Onward and upward as China marks 10 years of manned spaceflight

October 14, 2013 by Felicia Sonmez
Image taken on June 10, 2013 shows crew members of Shenzhou-10 (L-R) Wang Yaping, Nie Haisheng and Zhang Xiaoguang at a press conference in Jiuquan, China

China marks 10 years since it first sent a human into space Tuesday, with its ambitious programme rocketing ahead while rival NASA is largely closed due to the US government shutdown.

Yang Liwei orbited the Earth 14 times during his 21-hour flight aboard the Shenzhou 5 in 2003, blazing a trail into the cosmos for China.

More than 40 years after Yuri Gagarin's groundbreaking journey, the mission made China only the third country after the former Soviet Union and the US to carry out an independent manned spaceflight.

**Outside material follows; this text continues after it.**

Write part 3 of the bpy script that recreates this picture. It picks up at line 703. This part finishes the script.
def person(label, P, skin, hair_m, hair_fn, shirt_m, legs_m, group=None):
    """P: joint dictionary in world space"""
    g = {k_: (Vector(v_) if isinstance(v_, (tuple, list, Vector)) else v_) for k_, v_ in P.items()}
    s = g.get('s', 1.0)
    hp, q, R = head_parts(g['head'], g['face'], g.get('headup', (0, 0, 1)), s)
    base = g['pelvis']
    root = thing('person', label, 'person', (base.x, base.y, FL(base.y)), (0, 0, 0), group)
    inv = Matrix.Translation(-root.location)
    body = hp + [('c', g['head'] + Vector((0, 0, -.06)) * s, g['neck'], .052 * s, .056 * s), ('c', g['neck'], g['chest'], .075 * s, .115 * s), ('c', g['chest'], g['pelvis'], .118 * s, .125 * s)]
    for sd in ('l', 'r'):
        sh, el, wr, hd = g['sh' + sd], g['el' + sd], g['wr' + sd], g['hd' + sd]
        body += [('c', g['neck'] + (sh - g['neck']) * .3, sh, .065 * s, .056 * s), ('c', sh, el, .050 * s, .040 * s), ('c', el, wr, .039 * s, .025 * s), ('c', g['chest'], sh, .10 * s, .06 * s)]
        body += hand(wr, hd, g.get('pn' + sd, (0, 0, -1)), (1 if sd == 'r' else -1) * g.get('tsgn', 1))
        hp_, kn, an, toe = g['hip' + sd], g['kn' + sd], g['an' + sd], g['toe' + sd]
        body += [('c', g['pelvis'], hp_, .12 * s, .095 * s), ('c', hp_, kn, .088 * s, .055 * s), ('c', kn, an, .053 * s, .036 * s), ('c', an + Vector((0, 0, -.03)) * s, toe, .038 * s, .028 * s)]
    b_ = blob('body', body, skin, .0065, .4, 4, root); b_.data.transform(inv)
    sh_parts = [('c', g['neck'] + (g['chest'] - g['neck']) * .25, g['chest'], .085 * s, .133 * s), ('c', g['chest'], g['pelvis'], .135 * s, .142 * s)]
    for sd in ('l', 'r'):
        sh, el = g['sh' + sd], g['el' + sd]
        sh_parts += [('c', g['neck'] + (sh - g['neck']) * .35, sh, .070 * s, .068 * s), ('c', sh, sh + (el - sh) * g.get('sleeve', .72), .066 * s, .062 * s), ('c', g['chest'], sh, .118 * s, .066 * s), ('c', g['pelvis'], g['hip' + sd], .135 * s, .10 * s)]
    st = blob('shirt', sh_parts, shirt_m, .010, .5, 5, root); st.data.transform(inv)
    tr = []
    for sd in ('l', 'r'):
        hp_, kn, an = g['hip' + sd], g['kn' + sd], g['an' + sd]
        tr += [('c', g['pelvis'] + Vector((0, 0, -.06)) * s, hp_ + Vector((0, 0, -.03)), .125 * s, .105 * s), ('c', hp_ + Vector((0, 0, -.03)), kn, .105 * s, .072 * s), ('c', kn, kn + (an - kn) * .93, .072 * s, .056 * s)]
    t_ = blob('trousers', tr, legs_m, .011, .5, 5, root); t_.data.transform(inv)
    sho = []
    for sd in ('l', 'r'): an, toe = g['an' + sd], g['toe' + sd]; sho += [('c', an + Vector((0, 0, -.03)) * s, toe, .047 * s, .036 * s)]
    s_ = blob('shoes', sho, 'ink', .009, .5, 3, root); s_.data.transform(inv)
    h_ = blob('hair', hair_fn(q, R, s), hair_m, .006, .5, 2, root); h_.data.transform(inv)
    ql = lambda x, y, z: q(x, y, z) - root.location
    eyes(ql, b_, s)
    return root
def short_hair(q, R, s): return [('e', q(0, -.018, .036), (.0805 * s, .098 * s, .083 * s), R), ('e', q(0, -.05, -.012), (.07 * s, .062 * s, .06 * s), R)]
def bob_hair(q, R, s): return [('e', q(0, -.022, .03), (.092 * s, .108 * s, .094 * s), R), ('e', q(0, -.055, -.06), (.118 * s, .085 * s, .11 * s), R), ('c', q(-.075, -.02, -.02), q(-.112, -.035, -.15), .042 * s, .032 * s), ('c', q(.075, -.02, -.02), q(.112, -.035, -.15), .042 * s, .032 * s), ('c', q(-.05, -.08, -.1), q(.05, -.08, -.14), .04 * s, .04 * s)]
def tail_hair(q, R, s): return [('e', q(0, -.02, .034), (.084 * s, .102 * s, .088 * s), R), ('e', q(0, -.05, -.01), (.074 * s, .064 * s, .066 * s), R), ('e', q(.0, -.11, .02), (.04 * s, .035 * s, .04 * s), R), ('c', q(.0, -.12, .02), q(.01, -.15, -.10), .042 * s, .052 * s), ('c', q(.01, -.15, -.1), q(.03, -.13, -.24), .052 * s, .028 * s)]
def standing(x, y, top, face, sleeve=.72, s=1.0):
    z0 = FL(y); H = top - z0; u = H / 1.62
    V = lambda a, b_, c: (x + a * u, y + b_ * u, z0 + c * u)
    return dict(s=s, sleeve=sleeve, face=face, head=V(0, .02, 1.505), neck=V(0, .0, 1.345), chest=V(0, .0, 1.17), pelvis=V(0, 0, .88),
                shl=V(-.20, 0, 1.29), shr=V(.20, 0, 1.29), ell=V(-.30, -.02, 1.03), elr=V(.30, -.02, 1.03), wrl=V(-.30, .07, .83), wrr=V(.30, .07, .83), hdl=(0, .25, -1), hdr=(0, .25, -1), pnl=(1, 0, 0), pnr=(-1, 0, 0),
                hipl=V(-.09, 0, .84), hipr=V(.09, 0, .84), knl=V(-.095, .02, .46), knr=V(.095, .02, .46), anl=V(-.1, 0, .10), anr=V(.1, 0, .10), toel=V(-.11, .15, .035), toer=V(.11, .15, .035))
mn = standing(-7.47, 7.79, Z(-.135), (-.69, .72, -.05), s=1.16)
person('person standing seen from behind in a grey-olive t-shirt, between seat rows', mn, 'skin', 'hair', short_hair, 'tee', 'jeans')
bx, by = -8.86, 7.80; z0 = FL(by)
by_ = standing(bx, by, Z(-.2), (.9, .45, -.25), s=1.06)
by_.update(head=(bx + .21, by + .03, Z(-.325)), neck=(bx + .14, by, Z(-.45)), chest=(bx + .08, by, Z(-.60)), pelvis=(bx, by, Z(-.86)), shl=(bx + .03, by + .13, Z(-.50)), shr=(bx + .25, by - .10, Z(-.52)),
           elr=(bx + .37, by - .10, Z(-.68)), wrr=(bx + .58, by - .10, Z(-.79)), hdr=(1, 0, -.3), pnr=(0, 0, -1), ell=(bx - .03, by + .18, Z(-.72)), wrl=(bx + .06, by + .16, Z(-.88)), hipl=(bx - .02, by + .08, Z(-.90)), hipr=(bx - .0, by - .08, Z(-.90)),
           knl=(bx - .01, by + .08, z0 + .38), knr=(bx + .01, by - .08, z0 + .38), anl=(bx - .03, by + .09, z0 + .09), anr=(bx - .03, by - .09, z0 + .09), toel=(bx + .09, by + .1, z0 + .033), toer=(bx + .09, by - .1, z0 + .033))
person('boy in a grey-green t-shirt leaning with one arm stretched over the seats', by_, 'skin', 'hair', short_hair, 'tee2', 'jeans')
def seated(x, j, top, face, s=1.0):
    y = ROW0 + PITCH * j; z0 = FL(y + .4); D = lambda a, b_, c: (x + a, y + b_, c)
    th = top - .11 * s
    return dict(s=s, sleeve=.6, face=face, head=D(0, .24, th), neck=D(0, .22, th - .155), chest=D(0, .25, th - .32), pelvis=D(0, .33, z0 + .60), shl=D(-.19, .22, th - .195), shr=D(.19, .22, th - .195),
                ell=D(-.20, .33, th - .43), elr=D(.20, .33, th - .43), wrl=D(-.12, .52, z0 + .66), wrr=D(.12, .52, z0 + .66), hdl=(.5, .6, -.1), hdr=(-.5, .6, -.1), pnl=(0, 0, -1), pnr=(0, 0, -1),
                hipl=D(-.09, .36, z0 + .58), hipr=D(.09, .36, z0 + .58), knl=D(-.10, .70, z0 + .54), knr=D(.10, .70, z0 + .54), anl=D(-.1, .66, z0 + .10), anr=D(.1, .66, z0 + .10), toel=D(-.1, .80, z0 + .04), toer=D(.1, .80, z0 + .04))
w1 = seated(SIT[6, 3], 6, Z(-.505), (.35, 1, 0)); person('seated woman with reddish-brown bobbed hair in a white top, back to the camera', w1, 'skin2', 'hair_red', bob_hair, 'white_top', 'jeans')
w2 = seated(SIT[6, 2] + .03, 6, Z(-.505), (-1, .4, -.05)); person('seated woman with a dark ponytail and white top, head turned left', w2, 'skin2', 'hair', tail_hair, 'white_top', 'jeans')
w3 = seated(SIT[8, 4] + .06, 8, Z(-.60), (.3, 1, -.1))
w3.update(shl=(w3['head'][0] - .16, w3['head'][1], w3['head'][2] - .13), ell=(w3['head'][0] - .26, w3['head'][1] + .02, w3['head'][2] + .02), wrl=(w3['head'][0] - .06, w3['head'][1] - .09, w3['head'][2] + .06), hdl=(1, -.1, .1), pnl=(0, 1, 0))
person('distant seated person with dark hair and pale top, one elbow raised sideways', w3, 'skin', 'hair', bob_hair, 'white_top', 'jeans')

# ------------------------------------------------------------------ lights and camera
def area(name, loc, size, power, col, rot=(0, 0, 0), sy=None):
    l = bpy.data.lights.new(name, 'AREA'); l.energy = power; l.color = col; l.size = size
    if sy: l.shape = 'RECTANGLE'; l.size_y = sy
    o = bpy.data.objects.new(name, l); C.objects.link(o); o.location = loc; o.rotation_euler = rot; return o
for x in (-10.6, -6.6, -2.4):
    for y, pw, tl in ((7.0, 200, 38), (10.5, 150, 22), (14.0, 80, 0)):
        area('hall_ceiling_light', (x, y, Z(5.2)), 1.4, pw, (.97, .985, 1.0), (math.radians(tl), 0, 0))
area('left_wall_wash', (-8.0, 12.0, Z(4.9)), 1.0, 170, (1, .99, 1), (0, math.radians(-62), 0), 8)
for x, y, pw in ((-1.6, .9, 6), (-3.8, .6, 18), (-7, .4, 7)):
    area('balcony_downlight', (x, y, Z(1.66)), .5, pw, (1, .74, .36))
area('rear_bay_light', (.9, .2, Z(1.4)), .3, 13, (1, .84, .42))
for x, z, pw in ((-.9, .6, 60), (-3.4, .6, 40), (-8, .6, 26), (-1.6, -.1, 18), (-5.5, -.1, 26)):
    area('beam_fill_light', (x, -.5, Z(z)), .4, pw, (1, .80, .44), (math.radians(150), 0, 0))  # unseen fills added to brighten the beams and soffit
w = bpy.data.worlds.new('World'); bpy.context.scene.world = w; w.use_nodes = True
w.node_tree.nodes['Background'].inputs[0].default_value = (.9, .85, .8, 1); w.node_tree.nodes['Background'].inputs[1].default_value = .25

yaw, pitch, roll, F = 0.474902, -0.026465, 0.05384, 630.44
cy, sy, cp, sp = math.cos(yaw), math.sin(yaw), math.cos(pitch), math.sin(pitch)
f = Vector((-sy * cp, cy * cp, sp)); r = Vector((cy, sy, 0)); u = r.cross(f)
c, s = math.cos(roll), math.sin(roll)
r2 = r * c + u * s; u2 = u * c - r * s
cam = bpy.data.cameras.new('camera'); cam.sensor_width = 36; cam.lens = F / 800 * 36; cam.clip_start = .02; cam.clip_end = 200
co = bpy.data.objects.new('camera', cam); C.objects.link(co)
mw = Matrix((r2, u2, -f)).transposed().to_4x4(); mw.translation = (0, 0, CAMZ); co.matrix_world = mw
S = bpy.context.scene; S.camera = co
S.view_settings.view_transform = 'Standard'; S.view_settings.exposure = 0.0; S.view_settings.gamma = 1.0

At the time, Beijing was so concerned about the viability of the mission that at the last minute it cancelled a nationwide live television broadcast of the launch.

But since then, China has sent a total of 10 astronauts—eight men and two women—into space on five separate missions, and launched an orbiting space module, Tiangong-1.

Its latest manned trip, the Shenzhou 10 in June, was not only greeted with wall-to-wall TV coverage, but also attended by Chinese President Xi Jinping, who told the crew their 15-day mission represented a step towards making the country stronger and a "space dream" for the Chinese people.

Chinese firms have seized on the anniversary to promote goods from watches to engine oil, including a 9,800 yuan ($1,600) set of teapots said to be signed by all its space voyagers.

Beijing sees the multi-billion-dollar military-run space programme as a marker of its rising global stature and mounting technical expertise, as well as the ruling Communist Party's success in turning around the fortunes of the once poverty-stricken nation.

Its ambitious plans for the future ultimately include landing a Chinese citizen on the moon, with an unmanned moon rover to be launched by the end of this year, a fourth launch centre opening in two years' time, and a permanent orbiting space station to be completed by 2023.

Around the same time, the International Space Station operated by the US, Russia, Japan, Canada and Europe will be retired.

Image taken on June 11, 2013 shows the Shenzhou-10 rocket blasting off from the Jiuquan space centre in China

It is a symbolic coincidence and a reflection of shifting power balances back on the Earth, analysts say.

The rapid, purposeful development of China's space programme is in sharp contrast with the US, which launched its final space shuttle flight in 2011 and whose next step remains uncertain amid waning domestic support for spending federal dollars on space exploration.

Last week space conference organisers said NASA personnel were not legally allowed to read their emails due to the US government shutdown, and visitors to NASA's website were met with a notice reading: "Due to the lapse in federal government funding, this website is not available. We sincerely regret this inconvenience."

More than military benefits

Yang's flight into space 10 years ago "was a highly visible sign of China's rapid technological and industrial progress", said Morris Jones, an independent space analyst based in Sydney. "The implications go beyond spaceflight."

Much of the technology used in space exploration can have military benefits, such as in tracking missiles, experts say.

But they also note that China has reaped other, less-tangible advantages from the programme.

Image taken on November 3, 2002 shows visitors next to a Long March 3-B rocket at the Zhuhai Air Show

"The regional benefits that China has gotten from being seen as the regional space leader have really translated into military and economic prestige," said Joan Johnson-Freese, a professor of national security affairs at the US Naval War College in Newport, Rhode Island, and an expert on Chinese space activities.

"It's got economic advantages in that the rest of the world doesn't see China as just capable of producing knock-off designer clothes," she added. "It has benefits in terms of education; students get interested in technology."

Yang Liwei, China's first astronaut, delivers a speech on April 11, 2011 in Moscow

China is still behind the achievements of the US and Soviet Union—both of which it has learned from—and years away from launching its space station.

But Yang himself, now deputy director of China's manned space agency, said it has already received proposals from developing countries interested in riding its coattails into orbit.

"We would like to train astronauts from other countries and organisations that have such a demand, and we would be glad to provide trips to foreign astronauts," he said at a United Nations/China Workshop on Human Space Technology in Beijing last month, according to the official Xinhua news service.

Pakistan has said it hopes to be among the first to take the opportunity.

Image taken on June 29, 2012 shows China's first female astronaut Liu Yang being carried out of the Shenzhou-9 spacecraft in a remote area of northern China

The timing of China's space station launch and the absence of US activities "will de facto make them a space leader", said Johnson-Freese.

China's 30-year space plan was "a long-term approach that has long-term advantages", she added.

"Technologically, it's not that China is leaping forward," she said. "It's that they have the political will because they don't have to respond to the will of the electorate to keep this going, which of course is very hard in democracies."